Nowhere in the world has decolonisation come to fruition: instead, it is often found in an ‘arrested’ condition, a process that was initiated but then diverted, hijacked, or morphed into something else entirely. That is a reality that our discussions of decolonisation have to take account of. Yet, for a great many people, decolonisation still remains nothing short of a vision of radical social emancipation and economic justice, either inspiring or threatening as such. At a historical moment when ‘freedom’ is used in an incantatory fashion by billionaires buying up social media platforms and by groups resistant to public health measures, or to justify the spread of violent hate speech, it is worth asking if the annals of anticolonialism might offer us more substantial and nuanced visions of a properly decolonised ‘freedom’. Anticolonialism put a range of issues on the table that were not reducible to national sovereignty, important as that concept was for self-determination in the face of colonial rule. These include land use, economic redistribution, the meaning of human rights, the undoing of race thinking and racism, ecological and resource protections, the expansion of knowledge bases and traditions of inquiry, the meanings of ‘development’, and justice for minoritised groups.

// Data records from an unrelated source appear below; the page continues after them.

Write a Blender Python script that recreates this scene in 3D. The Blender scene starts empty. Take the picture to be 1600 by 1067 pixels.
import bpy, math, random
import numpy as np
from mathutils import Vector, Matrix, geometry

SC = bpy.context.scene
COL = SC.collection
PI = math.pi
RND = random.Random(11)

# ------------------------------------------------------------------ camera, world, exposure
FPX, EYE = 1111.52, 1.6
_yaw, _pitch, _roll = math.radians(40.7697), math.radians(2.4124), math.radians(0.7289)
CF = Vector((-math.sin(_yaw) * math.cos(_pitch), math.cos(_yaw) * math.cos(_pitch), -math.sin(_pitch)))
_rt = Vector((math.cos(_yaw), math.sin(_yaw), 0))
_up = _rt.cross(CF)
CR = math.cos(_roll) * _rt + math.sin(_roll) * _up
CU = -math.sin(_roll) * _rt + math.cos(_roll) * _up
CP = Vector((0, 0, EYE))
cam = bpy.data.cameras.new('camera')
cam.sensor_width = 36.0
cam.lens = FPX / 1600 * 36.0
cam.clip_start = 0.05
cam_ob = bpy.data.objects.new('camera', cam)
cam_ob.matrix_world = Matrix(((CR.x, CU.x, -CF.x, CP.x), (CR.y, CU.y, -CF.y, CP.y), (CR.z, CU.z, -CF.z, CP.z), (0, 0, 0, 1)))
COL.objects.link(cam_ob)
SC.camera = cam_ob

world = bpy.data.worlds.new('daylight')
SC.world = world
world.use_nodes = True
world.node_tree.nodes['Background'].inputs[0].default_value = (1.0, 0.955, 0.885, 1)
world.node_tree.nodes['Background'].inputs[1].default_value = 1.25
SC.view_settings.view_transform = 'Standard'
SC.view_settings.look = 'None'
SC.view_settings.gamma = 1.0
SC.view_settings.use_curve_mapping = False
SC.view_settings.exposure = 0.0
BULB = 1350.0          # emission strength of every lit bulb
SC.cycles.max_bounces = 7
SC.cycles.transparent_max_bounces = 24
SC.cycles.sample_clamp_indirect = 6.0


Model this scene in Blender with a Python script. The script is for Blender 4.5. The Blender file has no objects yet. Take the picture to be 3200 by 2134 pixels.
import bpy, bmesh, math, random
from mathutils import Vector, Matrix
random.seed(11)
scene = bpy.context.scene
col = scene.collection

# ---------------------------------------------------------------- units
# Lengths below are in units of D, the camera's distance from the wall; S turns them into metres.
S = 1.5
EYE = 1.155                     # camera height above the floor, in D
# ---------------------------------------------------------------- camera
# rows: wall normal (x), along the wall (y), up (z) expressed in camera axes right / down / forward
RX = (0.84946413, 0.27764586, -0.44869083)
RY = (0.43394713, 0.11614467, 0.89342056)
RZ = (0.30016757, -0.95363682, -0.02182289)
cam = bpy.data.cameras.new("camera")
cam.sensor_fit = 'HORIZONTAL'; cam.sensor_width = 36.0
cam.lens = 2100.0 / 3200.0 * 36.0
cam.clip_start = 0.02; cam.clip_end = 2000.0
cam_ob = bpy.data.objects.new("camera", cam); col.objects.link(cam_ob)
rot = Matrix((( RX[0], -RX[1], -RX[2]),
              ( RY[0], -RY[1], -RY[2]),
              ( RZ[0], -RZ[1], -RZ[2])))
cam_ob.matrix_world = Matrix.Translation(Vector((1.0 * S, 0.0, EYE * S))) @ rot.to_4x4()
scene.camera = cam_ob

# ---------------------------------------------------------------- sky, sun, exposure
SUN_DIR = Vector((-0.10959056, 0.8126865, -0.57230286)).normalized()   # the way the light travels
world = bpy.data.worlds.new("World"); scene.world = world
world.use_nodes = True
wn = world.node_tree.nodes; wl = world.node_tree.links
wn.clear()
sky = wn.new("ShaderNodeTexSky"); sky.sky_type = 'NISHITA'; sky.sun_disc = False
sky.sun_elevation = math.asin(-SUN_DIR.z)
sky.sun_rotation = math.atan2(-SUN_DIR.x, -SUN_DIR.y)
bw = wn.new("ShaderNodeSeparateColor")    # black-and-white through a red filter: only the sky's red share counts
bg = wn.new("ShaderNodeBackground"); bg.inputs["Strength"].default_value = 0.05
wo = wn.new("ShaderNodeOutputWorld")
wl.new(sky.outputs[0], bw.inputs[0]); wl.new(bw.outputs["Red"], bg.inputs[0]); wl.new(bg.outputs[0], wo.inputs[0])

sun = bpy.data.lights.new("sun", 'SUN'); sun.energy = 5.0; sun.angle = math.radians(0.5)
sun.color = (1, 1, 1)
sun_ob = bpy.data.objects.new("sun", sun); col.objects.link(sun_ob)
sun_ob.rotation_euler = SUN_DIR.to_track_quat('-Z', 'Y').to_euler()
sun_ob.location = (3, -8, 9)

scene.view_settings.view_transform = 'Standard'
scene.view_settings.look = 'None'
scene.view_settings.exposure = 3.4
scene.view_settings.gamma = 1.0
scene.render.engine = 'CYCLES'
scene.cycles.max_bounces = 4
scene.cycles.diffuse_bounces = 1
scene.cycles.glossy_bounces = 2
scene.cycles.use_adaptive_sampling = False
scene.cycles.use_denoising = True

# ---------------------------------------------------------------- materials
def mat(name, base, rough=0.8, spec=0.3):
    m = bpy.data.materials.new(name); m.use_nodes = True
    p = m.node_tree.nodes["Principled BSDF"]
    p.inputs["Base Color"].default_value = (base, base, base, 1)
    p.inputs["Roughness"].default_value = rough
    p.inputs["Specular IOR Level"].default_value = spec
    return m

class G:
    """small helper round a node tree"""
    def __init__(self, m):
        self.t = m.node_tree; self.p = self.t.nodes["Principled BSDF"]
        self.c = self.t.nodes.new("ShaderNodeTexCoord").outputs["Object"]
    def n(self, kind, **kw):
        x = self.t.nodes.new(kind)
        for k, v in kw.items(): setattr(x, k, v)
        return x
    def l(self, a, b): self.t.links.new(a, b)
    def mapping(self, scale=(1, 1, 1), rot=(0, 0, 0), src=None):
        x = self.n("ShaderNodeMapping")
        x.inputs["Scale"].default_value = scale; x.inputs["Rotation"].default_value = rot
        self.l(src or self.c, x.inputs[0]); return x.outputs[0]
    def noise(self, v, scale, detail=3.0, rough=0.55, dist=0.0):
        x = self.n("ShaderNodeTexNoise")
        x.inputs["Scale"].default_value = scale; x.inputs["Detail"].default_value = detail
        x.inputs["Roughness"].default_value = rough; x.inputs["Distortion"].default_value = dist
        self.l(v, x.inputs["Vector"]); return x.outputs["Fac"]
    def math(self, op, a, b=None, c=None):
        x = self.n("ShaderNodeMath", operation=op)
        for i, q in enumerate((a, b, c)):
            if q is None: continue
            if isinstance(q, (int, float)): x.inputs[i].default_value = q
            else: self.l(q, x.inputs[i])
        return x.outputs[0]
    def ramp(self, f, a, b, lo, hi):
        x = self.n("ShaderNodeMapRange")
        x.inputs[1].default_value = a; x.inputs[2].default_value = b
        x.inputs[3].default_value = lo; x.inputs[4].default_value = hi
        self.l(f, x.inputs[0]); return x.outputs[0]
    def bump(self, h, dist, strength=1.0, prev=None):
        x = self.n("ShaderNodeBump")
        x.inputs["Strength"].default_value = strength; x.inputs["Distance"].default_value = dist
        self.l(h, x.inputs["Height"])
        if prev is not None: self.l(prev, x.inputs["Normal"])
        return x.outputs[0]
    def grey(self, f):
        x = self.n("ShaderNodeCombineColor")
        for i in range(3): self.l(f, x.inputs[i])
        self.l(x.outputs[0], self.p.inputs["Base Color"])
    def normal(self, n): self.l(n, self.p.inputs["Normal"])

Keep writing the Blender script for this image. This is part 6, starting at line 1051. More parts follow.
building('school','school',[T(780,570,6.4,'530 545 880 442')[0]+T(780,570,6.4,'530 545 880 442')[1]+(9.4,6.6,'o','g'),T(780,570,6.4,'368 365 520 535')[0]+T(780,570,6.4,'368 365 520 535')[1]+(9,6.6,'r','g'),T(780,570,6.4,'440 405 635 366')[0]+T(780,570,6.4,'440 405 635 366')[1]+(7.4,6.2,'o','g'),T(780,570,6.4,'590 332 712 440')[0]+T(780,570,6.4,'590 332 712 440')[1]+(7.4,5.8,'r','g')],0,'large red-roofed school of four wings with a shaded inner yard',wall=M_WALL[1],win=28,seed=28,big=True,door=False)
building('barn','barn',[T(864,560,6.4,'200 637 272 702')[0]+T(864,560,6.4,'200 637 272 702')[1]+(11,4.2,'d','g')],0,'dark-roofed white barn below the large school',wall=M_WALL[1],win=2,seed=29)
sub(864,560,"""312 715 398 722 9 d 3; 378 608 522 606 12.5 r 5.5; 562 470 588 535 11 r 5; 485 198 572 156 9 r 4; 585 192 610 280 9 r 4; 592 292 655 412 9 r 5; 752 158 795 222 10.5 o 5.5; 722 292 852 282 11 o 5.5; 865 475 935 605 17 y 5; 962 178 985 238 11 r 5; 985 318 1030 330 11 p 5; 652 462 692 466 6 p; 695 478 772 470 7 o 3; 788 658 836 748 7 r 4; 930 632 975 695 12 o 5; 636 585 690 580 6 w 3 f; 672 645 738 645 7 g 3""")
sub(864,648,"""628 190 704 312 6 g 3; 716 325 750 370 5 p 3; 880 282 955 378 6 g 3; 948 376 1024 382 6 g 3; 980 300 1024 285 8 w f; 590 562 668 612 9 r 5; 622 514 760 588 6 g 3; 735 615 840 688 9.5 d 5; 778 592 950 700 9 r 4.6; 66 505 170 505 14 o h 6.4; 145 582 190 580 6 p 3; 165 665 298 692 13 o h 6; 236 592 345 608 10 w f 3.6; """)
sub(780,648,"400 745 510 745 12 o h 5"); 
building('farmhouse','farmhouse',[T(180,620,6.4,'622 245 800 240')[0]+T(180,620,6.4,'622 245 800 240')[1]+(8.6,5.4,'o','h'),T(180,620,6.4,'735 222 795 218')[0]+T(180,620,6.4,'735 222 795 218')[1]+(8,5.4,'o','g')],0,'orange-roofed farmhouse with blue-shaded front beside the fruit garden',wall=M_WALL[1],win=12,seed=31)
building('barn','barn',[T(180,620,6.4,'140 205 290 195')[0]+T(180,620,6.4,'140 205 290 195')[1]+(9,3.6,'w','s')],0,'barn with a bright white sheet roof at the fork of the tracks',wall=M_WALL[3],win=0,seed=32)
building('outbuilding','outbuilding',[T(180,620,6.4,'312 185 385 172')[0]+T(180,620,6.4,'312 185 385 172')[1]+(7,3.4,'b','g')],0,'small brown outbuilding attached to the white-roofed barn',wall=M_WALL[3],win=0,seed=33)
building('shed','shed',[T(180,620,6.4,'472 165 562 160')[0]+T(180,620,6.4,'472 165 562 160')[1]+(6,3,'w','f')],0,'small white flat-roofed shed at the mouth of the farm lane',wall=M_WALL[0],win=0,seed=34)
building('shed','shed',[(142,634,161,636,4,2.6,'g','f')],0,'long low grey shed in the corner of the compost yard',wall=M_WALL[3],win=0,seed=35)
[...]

Decolonisation really invites us to think hard about what work, imaginative and material, it will take to arrive at a global order with very different priorities from those of the racial-colonial-capitalist ones which still shape human lives nearly everywhere today.
Our considerations of ‘decolonisation’ today must go beyond the fabricated polarities of so-called ‘culture wars’ in Western polities as well as the mythologies frequently generated by nationalism and nation states, including postcolonial nation states. Decolonisation really invites us to think hard about what work, imaginative and material, it will take to arrive at a global order with very different priorities from those of the racial-colonial-capitalist ones which still shape human lives nearly everywhere today. Putting dissident emancipatory traditions across contexts into dialogue is vital in generating such visions. Distinctive voices have risen out of anticolonial struggles to speak eloquently and variously of what a decolonised society and world might look like, what work it will take to get there, and what pitfalls lie in wait along the way. Insurgent Empire amplified some of those voices and ideas but there is much more work to be done building an archive of anticolonialism and decolonisation that we can draw on in thinking about decolonisation today on a global scale.